■ What is expected ■
Retype the complete listing exactly as it appears.

··· Source material

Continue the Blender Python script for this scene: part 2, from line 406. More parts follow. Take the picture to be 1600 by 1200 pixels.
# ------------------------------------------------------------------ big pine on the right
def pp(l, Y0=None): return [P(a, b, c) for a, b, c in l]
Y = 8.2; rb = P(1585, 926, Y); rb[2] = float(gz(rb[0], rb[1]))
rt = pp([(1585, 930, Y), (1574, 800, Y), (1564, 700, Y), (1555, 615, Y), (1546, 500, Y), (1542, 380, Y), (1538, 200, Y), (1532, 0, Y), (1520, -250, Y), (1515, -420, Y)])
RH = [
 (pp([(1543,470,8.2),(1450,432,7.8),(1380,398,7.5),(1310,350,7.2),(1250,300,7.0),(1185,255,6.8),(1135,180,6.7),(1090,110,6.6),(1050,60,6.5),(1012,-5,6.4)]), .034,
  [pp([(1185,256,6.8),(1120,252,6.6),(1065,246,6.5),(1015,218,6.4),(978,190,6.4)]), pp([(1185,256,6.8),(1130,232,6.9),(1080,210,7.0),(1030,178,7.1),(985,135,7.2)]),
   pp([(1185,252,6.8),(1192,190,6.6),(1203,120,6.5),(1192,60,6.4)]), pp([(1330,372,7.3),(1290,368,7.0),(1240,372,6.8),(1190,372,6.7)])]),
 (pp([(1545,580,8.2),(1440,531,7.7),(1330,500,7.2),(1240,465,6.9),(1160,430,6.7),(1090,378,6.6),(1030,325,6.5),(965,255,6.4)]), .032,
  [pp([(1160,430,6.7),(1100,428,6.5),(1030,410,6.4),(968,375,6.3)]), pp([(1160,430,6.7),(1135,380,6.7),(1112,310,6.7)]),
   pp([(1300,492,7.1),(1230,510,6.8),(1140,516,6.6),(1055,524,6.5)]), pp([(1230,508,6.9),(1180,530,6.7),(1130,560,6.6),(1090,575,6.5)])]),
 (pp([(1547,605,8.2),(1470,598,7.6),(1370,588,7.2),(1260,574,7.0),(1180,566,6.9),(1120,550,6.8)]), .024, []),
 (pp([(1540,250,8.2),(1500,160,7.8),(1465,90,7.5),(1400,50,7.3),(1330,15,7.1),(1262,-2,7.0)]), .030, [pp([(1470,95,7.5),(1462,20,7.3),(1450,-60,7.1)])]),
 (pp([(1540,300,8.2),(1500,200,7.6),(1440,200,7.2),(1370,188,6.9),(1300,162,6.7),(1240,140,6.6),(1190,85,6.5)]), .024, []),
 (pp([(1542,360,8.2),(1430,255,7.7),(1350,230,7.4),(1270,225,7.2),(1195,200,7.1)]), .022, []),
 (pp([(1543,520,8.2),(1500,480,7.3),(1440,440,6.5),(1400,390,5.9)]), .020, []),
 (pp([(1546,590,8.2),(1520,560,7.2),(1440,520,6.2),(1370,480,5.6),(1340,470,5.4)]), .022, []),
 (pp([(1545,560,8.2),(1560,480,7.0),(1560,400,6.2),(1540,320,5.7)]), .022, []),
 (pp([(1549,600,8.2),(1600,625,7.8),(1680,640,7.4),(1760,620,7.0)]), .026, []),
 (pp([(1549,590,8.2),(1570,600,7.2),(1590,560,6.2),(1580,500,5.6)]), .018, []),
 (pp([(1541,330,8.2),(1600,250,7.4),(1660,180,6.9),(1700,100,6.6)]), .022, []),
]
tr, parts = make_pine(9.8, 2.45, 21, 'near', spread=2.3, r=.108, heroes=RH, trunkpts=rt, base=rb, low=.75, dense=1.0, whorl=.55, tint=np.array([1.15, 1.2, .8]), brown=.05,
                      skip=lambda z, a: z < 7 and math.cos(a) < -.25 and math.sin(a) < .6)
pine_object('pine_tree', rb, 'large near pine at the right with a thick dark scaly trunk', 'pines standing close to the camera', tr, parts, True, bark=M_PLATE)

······

■ Solution to this task ■
Continue the Blender Python script for this scene: part 2, from line 406. More parts follow. Take the picture to be 1600 by 1200 pixels.
# ------------------------------------------------------------------ big pine on the right
def pp(l, Y0=None): return [P(a, b, c) for a, b, c in l]
Y = 8.2; rb = P(1585, 926, Y); rb[2] = float(gz(rb[0], rb[1]))
rt = pp([(1585, 930, Y), (1574, 800, Y), (1564, 700, Y), (1555, 615, Y), (1546, 500, Y), (1542, 380, Y), (1538, 200, Y), (1532, 0, Y), (1520, -250, Y), (1515, -420, Y)])
RH = [
 (pp([(1543,470,8.2),(1450,432,7.8),(1380,398,7.5),(1310,350,7.2),(1250,300,7.0),(1185,255,6.8),(1135,180,6.7),(1090,110,6.6),(1050,60,6.5),(1012,-5,6.4)]), .034,
  [pp([(1185,256,6.8),(1120,252,6.6),(1065,246,6.5),(1015,218,6.4),(978,190,6.4)]), pp([(1185,256,6.8),(1130,232,6.9),(1080,210,7.0),(1030,178,7.1),(985,135,7.2)]),
   pp([(1185,252,6.8),(1192,190,6.6),(1203,120,6.5),(1192,60,6.4)]), pp([(1330,372,7.3),(1290,368,7.0),(1240,372,6.8),(1190,372,6.7)])]),
 (pp([(1545,580,8.2),(1440,531,7.7),(1330,500,7.2),(1240,465,6.9),(1160,430,6.7),(1090,378,6.6),(1030,325,6.5),(965,255,6.4)]), .032,
  [pp([(1160,430,6.7),(1100,428,6.5),(1030,410,6.4),(968,375,6.3)]), pp([(1160,430,6.7),(1135,380,6.7),(1112,310,6.7)]),
   pp([(1300,492,7.1),(1230,510,6.8),(1140,516,6.6),(1055,524,6.5)]), pp([(1230,508,6.9),(1180,530,6.7),(1130,560,6.6),(1090,575,6.5)])]),
 (pp([(1547,605,8.2),(1470,598,7.6),(1370,588,7.2),(1260,574,7.0),(1180,566,6.9),(1120,550,6.8)]), .024, []),
 (pp([(1540,250,8.2),(1500,160,7.8),(1465,90,7.5),(1400,50,7.3),(1330,15,7.1),(1262,-2,7.0)]), .030, [pp([(1470,95,7.5),(1462,20,7.3),(1450,-60,7.1)])]),
 (pp([(1540,300,8.2),(1500,200,7.6),(1440,200,7.2),(1370,188,6.9),(1300,162,6.7),(1240,140,6.6),(1190,85,6.5)]), .024, []),
 (pp([(1542,360,8.2),(1430,255,7.7),(1350,230,7.4),(1270,225,7.2),(1195,200,7.1)]), .022, []),
 (pp([(1543,520,8.2),(1500,480,7.3),(1440,440,6.5),(1400,390,5.9)]), .020, []),
 (pp([(1546,590,8.2),(1520,560,7.2),(1440,520,6.2),(1370,480,5.6),(1340,470,5.4)]), .022, []),
 (pp([(1545,560,8.2),(1560,480,7.0),(1560,400,6.2),(1540,320,5.7)]), .022, []),
 (pp([(1549,600,8.2),(1600,625,7.8),(1680,640,7.4),(1760,620,7.0)]), .026, []),
 (pp([(1549,590,8.2),(1570,600,7.2),(1590,560,6.2),(1580,500,5.6)]), .018, []),
 (pp([(1541,330,8.2),(1600,250,7.4),(1660,180,6.9),(1700,100,6.6)]), .022, []),
]
tr, parts = make_pine(9.8, 2.45, 21, 'near', spread=2.3, r=.108, heroes=RH, trunkpts=rt, base=rb, low=.75, dense=1.0, whorl=.55, tint=np.array([1.15, 1.2, .8]), brown=.05,
                      skip=lambda z, a: z < 7 and math.cos(a) < -.25 and math.sin(a) < .6)
pine_object('pine_tree', rb, 'large near pine at the right with a thick dark scaly trunk', 'pines standing close to the camera', tr, parts, True, bark=M_PLATE)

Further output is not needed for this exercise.